Alkalin yakıt pili 1902’lerden beri tanımlanmaktadır. Fakat Cambridge’de Bacon tarafından değişken güç üniteleri olarak 1940 ve 1950’lerde doğruluğu tespit edilmiştir. PEM yakıt pili NASA’nın ilk insanlı uzay aracı için seçilmiş olmasına rağmen, Apollo misyonlarıyla aya insan taşıyan araçlarda kullanılan yakıt pilleri alkalin yakıt piliydi. Bu uygulamadaki alkalin yakıt pilinin başarısı ve Bacon tarafından yüksek güçte çalışan yakıt pillerinin gösterimi; 1960’lardan 1970’lere kadar alkalin yakıt pillerinin birçok deney ve gelişmelerine yol açmıştır. Alkalin yakıt pilleri, zirai traktörlerde, güç arabalarında, kıyıdan uzaktaki denizcilik teçhizat ve botlarına güç sağlamada, fork lift araçlarının sürülmesi gibi yerlerde kullanılmıştır. Bu sistemlerin bazıları demonstrasyon olarak oldukça iyi çalışmalarına rağmen, maliyet, güvenilirlik, kullanım kolaylığı, karmaşık yapı ve emniyet gibi diğer zorluklar kolaylıkla çözülememiştir. Bu geniş mühendislik problemlerini çözmek için girişimlerde bulunulduğu zaman; yakıt pillerinin rakip enerji dönüşüm teknolojileri ile rekabet edemediği görülmüştür ve araştırma ve gelişmeler azaltılmıştır. Son zamanlarda, PEM yakıt pilindeki gelişmeler, alkalin yakıt pillerindeki ilginin azalmasına neden olmuştur ve şu an çok az sayıda şirket veya araştırma grubu bu alanda çalışmaktadır. Alkalin yakıt pili dünyasında uzay programı parlayan bir yıldız olarak kalmıştır. Apollo sistemi, uzay mekiği uydu araçları için geliştirilmiş ve ilerletilmiştir. Alkalin yakıt pilleri, uzay programındaki başarılarından dolayı, 20. yüzyılın son yarısından sonra yakıt pili teknolojik gelişmesinin sürekliliğinde çok büyük bir rol oynamıştır.
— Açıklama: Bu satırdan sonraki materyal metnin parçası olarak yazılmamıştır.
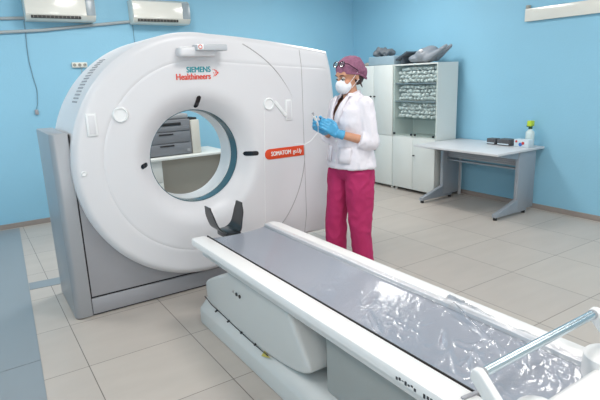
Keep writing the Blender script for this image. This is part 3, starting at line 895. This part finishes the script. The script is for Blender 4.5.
pr = thing('laser_printer', 'grey three-drawer printer standing on the white table behind the gantry', 'printer', (1.45, 2.85, .741))
bm = bmesh.new(); box(bm, 1.12, 1.73, 2.62, 3.05, .742, 1.13, .01, 2); obj('body', bm, M['printer'], pr)
bm = bmesh.new(); box(bm, 1.73, 1.83, 2.60, 3.05, .742, 1.115, .01, 2); sp = obj('side_cover', bm, M['printer_side'], pr)
bm = bmesh.new()
for k in range(11): box(bm, 1.829, 1.833, 2.72, 2.95, .80+k*.026, .81+k*.026)
obj('vent_slit', bm, M['beige'], sp, 0)
bm = bmesh.new(); box(bm, 1.74, 1.82, 2.64, 3.0, 1.115, 1.14, .008, 2); obj('top_button_strip', bm, M['foot'], pr)
bm = bmesh.new(); box(bm, 1.14, 1.73, 2.66, 3.03, 1.13, 1.19, .02, 3); obj('lid', bm, M['printer_lid'], pr)
for k, (z0, z1) in enumerate(((.752, .875), (.882, 1.0), (1.007, 1.06))):
    bm = bmesh.new(); box(bm, 1.13, 1.72, 2.605, 2.62, z0, z1, .004, 2); dw = obj('paper_tray', bm, M['printer'], pr)
    if k < 2:
        bm = bmesh.new(); box(bm, 1.36, 1.52, 2.60, 2.606, z1-.03, z1-.014, .002); obj('handle', bm, M['foot'], dw)
bm = bmesh.new(); box(bm, 1.30, 1.62, 2.612, 2.622, 1.07, 1.10, .003); obj('output_slot', bm, M['foot'], pr)
bm = bmesh.new(); box(bm, 1.665, 1.70, 2.601, 2.606, .775, .805, .001); obj('badge', bm, M['printer_lid'], pr)

# ------------------------------------------------------------------ the person
PX, PY = 1.96, .08
pr_root = thing('person', 'person in white coat and magenta trousers standing beside the gantry, looking at gloved hands', 'person', (PX, PY, 0))
def W(p): return Vector(p)+Vector((PX, PY, 0))
def wc(bm, a, b, ra, rb): caps(bm, W(a), W(b), ra, rb)
def we(bm, c, r, rot=None, sub=3): ell(bm, W(c), r, rot, sub)
tilt = Matrix.Rotation(math.radians(-18), 3, 'Y')    # head bowed towards -X
HC = Vector((-.012, -.005, 1.527))
def H_(x, y, z):  # head frame: -x forward, z up
    return HC + tilt @ Vector((x, y, z))
SL, EL, WL = (.01, -.145, 1.335), (.03, -.19, 1.07), (-.195, -.09, 1.145)
SR, ER, WR = (.01, .15, 1.335), (-.02, .205, 1.09), (-.225, .025, 1.165)
def hand(bm, wrist, d, n, thumb, k=1.0, extra=0., curl=.55):
    """d pointing direction, n palm normal, thumb side direction"""
    d = Vector(d).normalized(); n = (Vector(n)-d*Vector(n).dot(d)).normalized(); s = Vector(thumb)
    s = (s-d*s.dot(d)-n*s.dot(n)).normalized(); w = Vector(wrist)
    e = extra
    for u in (.026, .009, -.009, -.026):
        caps(bm, w+s*u*.6, w+d*.082+s*u, .016+e, .0115+e)
    for i, (u, L) in enumerate(((.028, .070), (.0095, .078), (-.0095, .072), (-.027, .058))):
        p = w+d*.082+s*u; a = .18+.10*i*curl
        r = .0088+e
        for seg, f in enumerate((.44, .32, .24)):
            a += curl*(.35+.35*seg)
            q = p+(d*math.cos(a)+n*math.sin(a))*L*f
            caps(bm, p, q, r, r-.0006); p = q; r -= .0007
    p = w+d*.02+s*.024
    q = p+(d*.62+s*.62+n*.38).normalized()*.040; caps(bm, p, q, .0135+e, .0105+e)
    q2 = q+(d*.85+s*.10+n*.45).normalized()*.030; caps(bm, q, q2, .0105+e, .0092+e)
    q3 = q2+(d*.85-s*.20+n*.45).normalized()*.024; caps(bm, q2, q3, .0092+e, .0082+e)
hands = [(WL, (-.80, .12, .62), (.0, .9, .1), (.0, .2, .9)), (WR, (-.86, -.05, .52), (0, -.9, .2), (0, -.1, .9))]

bm = bmesh.new()
# legs
LEG = [((0, -.09, .84), (-.01, -.105, .46), (.02, -.11, .085)), ((-.01, .09, .84), (-.075, .10, .46), (-.085, .11, .085))]
for h, k_, a in LEG:
    wc(bm, h, k_, .078, .052); wc(bm, k_, (k_[0]*.6+a[0]*.4+.01, k_[1], .32), .050, .050); wc(bm, (k_[0]*.6+a[0]*.4+.01, k_[1], .32), a, .050, .033)
    wc(bm, a, (a[0]-.02, a[1], .045), .033, .03); wc(bm, (a[0]+.02, a[1], .035), (a[0]-.15, a[1], .028), .028, .022)
we(bm, (.005, 0, .87), (.105, .155, .10)); we(bm, (0, 0, 1.03), (.088, .125, .13)); we(bm, (.005, 0, 1.22), (.105, .150, .15))
we(bm, (-.05, -.065, 1.22), (.065, .06, .06)); we(bm, (-.05, .065, 1.22), (.065, .06, .06))
wc(bm, (.015, -.11, 1.325), (.015, .11, 1.325), .045, .045)
wc(bm, (.005, 0, 1.34), (.0, 0, 1.45), .056, .048)
for S, E_, W_ in ((SL, EL, WL), (SR, ER, WR)):
    wc(bm, S, E_, .044, .036); wc(bm, E_, W_, .037, .024)
for w_, d, n, th in hands: hand(bm, W(w_), d, n, th)
# head
we(bm, H_(.018, 0, .028), (.094, .072, .088), tilt); we(bm, H_(-.022, 0, -.035), (.064, .054, .075), tilt)
we(bm, H_(-.052, 0, -.085), (.026, .026, .022), tilt)
we(bm, H_(-.055, 0, .035), (.030, .055, .04), tilt)
caps(bm, W(H_(-.084, 0, .018)), W(H_(-.106, 0, -.022)), .0075, .0115); we(bm, H_(-.093, .011, -.026), (.010, .009, .008)); we(bm, H_(-.093, -.011, -.026), (.010, .009, .008))
we(bm, H_(-.078, 0, -.052), (.012, .022, .006)); we(bm, H_(-.076, 0, -.064), (.012, .020, .007))
for s in (-1, 1):
    we(bm, H_(-.066, s*.036, -.028), (.022, .022, .022))
    we(bm, H_(.012, s*.072, -.008), (.017, .008, .030), tilt)
    caps(bm, W(H_(-.082, s*.014, .030)), W(H_(-.072, s*.048, .030)), .008, .007)
body = obj('body', remesh(bm, .0052, 2), M['skin'], pr_root, 0)
for p in body.data.polygons: p.use_smooth = True
# eyes, lashes, brows
for s in (-1, 1):
    bm = bmesh.new(); we(bm, H_(-.0745, s*.030, .006), (.0125, .0125, .0125)); e_ = obj('eye', bm, M['eye'], pr_root)
    bm = bmesh.new(); we(bm, H_(-.0835, s*.030, .001), (.005, .0055, .0055)); obj('iris', bm, M['lash'], e_)
    bm = bmesh.new(); tube(bm, [W(H_(-.082, s*.016, .006)), W(H_(-.0895, s*.028, .009)), W(H_(-.084, s*.040, .008)), W(H_(-.076, s*.047, .004))], .0028, 8); obj('eyelash', bm, M['lash'], pr_root)
    bm = bmesh.new(); tube(bm, [W(H_(-.089, s*.014, .030)), W(H_(-.088, s*.030, .035)), W(H_(-.078, s*.050, .031))], [.003, .0038, .002], 8); obj('eyebrow', bm, M['hair'], pr_root)
# hair at the nape and temple
bm = bmesh.new(); we(bm, H_(.058, 0, -.030), (.046, .066, .055), tilt); we(bm, H_(.03, -.055, -.035), (.03, .018, .034)); we(bm, H_(.03, .055, -.035), (.03, .018, .034))
caps(bm, W(H_(.03, -.062, -.04)), W(H_(.045, -.058, -.10)), .010, .004)
obj('hair', remesh(bm, .005, 2), M['hair'], pr_root, 60)
# cap
bm = bmesh.new(); we(bm, H_(.025, 0, .050), (.108, .086, .084), tilt); we(bm, H_(.092, 0, -.006), (.058, .066, .062), tilt); we(bm, H_(.05, 0, .03), (.09, .083, .07), tilt)
def capfn(v):
    q = tilt.transposed() @ (v.co-Vector((PX, PY, 0))-HC)
    v.co += v.normal*.004*noise.noise(v.co*40)
bm = remesh(bm, .005, 3, capfn)
dele = []
for v in bm.verts:
    q = tilt.transposed() @ (v.co-Vector((PX, PY, 0))-HC)
    lim = .045-.42*(q.x+.08) if q.x < .03 else -.001-.85*(q.x-.03)
    if q.z < max(lim, -.058): dele.append(v)
bmesh.ops.delete(bm, geom=dele, context='VERTS')
cap_ = obj('surgical_cap', bm, M['cap'], pr_root, 60)
sol = cap_.modifiers.new('thick', 'SOLIDIFY'); sol.thickness = .003
bm = bmesh.new(); pts = []
for i in range(25):
    a = PI*2*i/24
    x = .025-.101*math.cos(a); y = .083*math.sin(a)
    z = (.045-.42*(x+.08) if x < .03 else -.001-.85*(x-.03)); pts.append(W(H_(x, y, max(z, -.058)+.004)))
tube(bm, pts, .007, 8, False); obj('cap_hem', bm, M['cap'], cap_)
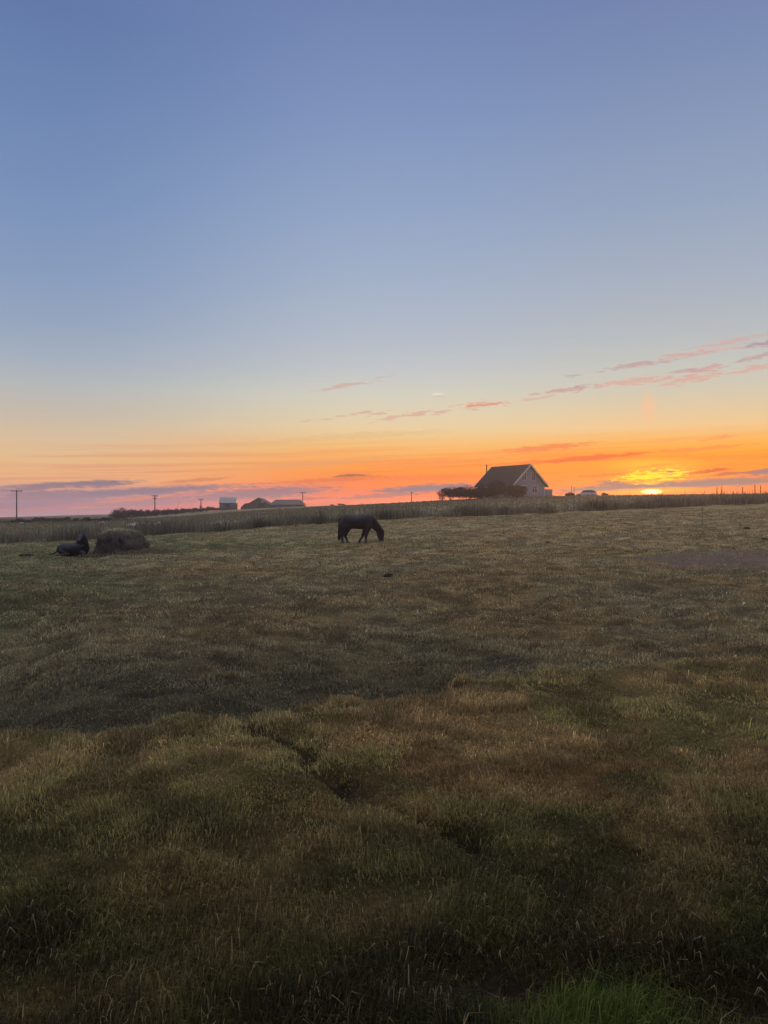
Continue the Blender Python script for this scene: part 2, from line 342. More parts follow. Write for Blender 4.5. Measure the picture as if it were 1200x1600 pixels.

3.2.2. Alkalin Yakıt Pillerinin Başlıca Avantajları

Alkalin yakıt pilleri, nispeten önem kaybetmesine rağmen, AFC üzerindeki çalışmalar devam etmektedir. ABD, Kanada ve Avrupa’daki birkaç şirket AFC üretimi ve gelişimi üzerinde çalışmaktadırlar. Bunun sebebi, AFC’nin diğer yakıt pili türlerinin üzerinde bir takım açık ve temel avantajlara sahip olmasıdır.

AFC’nin ilk önemli avantajı, katottaki aktivasyon aşırı geriliminin genellikle bir asit elektrolitten daha az olmasıdır. Bu durum, düşük sıcaklıklı yakıt pillerinde en önemli gerilim kaybıdır. Alkalin sisteminde oksijen ilerlemesinin çok hızlı bir şekilde azalmasının nedeni açıkça anlaşılamaz. Fakat bunu gözlemlemek uzun zaman alır.

(29)

Sisteme bağlı diğer önemli avantaj da maliyettir. Potasyum hidroksitten daha ucuz olan çok az standart kimyasallar vardır. Alkalin, aslında çok düşük maliyette bir metaldir. AFC’nin elektrot maliyeti herhangi bir diğer tip hücreden daha azdır ve daima böyle olacaktır. Aynı zamanda elektrotlar, özellikle katot, değersiz metallerden yapılabilir ve özellikli ve değerli materyaller gerekli değildir. Böylece AFC elektrotları, diğer yakıt pili türlerindekilere göre oldukça ucuzdur.

AFC’lerin son avantajı, AFC’lerin genellikle iki kutuplu tabakalara sahip olmamalarıdır. Bu tabakalar PEMFC’nin maliyetine önemli bir katkıda bulunur. Maliyet azalmasında bir fayda sağlanmakla beraber, PEMFC ile karşılaştırıldığında, bu durumun, düşük reaksiyon yoğunluğunun önemli bir nedeni olduğu söylenebilir.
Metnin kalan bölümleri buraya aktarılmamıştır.